The problem here is with assuming that because $n_{\alpha}\sim \delta_{t\alpha}$, then the $n_{\alpha;\beta}$ will also vanish for $\alpha \neq t$. This is not true. Even though a field might have only some component, it does not mean that its covariant derivative does not have any other components.
Let us see, what hides behind the $n_{\alpha;\beta}$.
In semicolon notation, we have to be careful and remember that we first take the covariant derivative of the tensor field in the $\frac{\partial}{\partial x^{\beta}}$ direction, and only then evaluate its $\alpha$-th component.
Therefore:
$$n_{\alpha;\beta}\equiv(\nabla_{\beta}n)_{\alpha}$$
where the parentheses serve to indicate the order of operations. It's analogous to how we first differentiate a function and then take its value at a point. In the opposite order, we'd always get zero, like you're getting here!

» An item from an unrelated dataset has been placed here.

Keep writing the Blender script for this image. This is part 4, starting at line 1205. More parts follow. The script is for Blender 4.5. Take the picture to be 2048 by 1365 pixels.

I encourage you to try and calculate the covariant derivative for
$\beta=(t,r,\theta,\varphi)$ like this:
$$\nabla_{\beta}n = \Big{[} \frac{\partial n_{\alpha}}{\partial x^{\beta}} - \Gamma_{\beta \alpha}^{\lambda}n_{\lambda} \Big{]}dx^{\alpha}.$$
And then read off the relevant entries $(\nabla_{\beta}n)_{\alpha}$ of the one-form field $\nabla_{\beta}n$ .
Alternatively, since you already have $n$, we can do it like this:
$$ \nabla_{\beta}n = \nabla_{\beta}(n_{t}dt) = \nabla_{\beta}(n_{t})dt+ n_{t}\nabla_{\beta}dt = \partial_{\beta}n_{t}dt - n_{t}\Gamma_{\beta \lambda}^{t}dx^{\lambda} $$
where we used, accordingly, the Leibniz rule and the fact that on functions, the covariant derivative reduces to a partial derivative, and we know its actions on coordinate one-forms and coordinate basis vector fields.
Second problem I see is that in the question's body, you normalized incorrectly the one-form $n$. You should use the $g^{tt}$ that's given below.
For $n_{\alpha}$, I am getting:
$$ n = -\frac{\sqrt{2m+r}}{(2mr+r^{2})\sqrt{r}}\sqrt{4j^{2}\sin(\theta)^{2} +r^{4} -4m^{2}r^{2}} \;dt$$
After an edit, the answer below can be now treated as illustrating an alternative way of calculating the extrinsic curvature tensor:
I allowed myself the liberty to run calculations partly through SageMath.
$$g_{\mu\nu} = \begin{bmatrix}
-(1-\frac{2M}{r}) & 0 & 0 & \frac{-2j\sin^{2}\theta}{r} \\
0 & 1+\frac{2M}{r} & 0 & 0 \\
0 & 0 & r^{2}(1+\frac{2M}{r}) & 0\\
\frac{-2j\sin^{2}\theta}{r} & 0& 0& r^{2}(1+\frac{2M}{r})\sin^{2}\theta
\end{bmatrix}
$$
Inverting:
$$g^{\mu\nu} = \begin{bmatrix}
\frac{r^{3}(2M+r)}{4M^{2}r^{2}-r^{4}-4j^{2}\sin^{2}\theta} & 0 & 0 & \frac{2jr}{4M^{2}r^{2}-r^{4}-4j^{2}\sin^{2}\theta} \\
0 & \frac{r}{2M+r} & 0 & 0 \\
0 & 0 & \frac{1}{2Mr+r^{2}} & 0\\
\frac{2jr}{4M^{2}r^{2}-r^{4}-4j^{2}\sin^{2}\theta} & 0& 0& - \frac{r(2M-r)\,\sin\theta^{-2}}{4M^{2}r^{2}-r^{4} -4j^{2}\sin^{2}\theta}
\end{bmatrix}
$$
You can calculate the inverse easily if you treat the $t-\varphi$ block of the metric as 2-by-2 and calculate its inverse separately, and the other block to be $r-\theta$ and obtain the corresponding components of the inverse metric simply by raising the entries of that block to the power of $-1$.
Now you should calculate $n_{\mu}= At_{,\mu}$, normalize it: $g^{\mu\nu}n_{\mu}n_{\nu}=-1$ to get the scaling factor $A$ and finally, raise the index to get the normal vector field instead of the normal form.
You should get that the normal vector field has two nonvanishing components - in the $t$ and $\varphi$ coordinates.
$$ n = n^{t}\partial_{t} + n^{\varphi}\partial_{\varphi}$$
Then you can use the formula:
$$ K_{ij}= -\frac{1}{2}(\mathcal{L}_{n}\gamma)_{ij},$$
where $\mathcal{L}$ is the Lie derivative and $\gamma_{ij}$ is the induced metric on a $t=$const slice.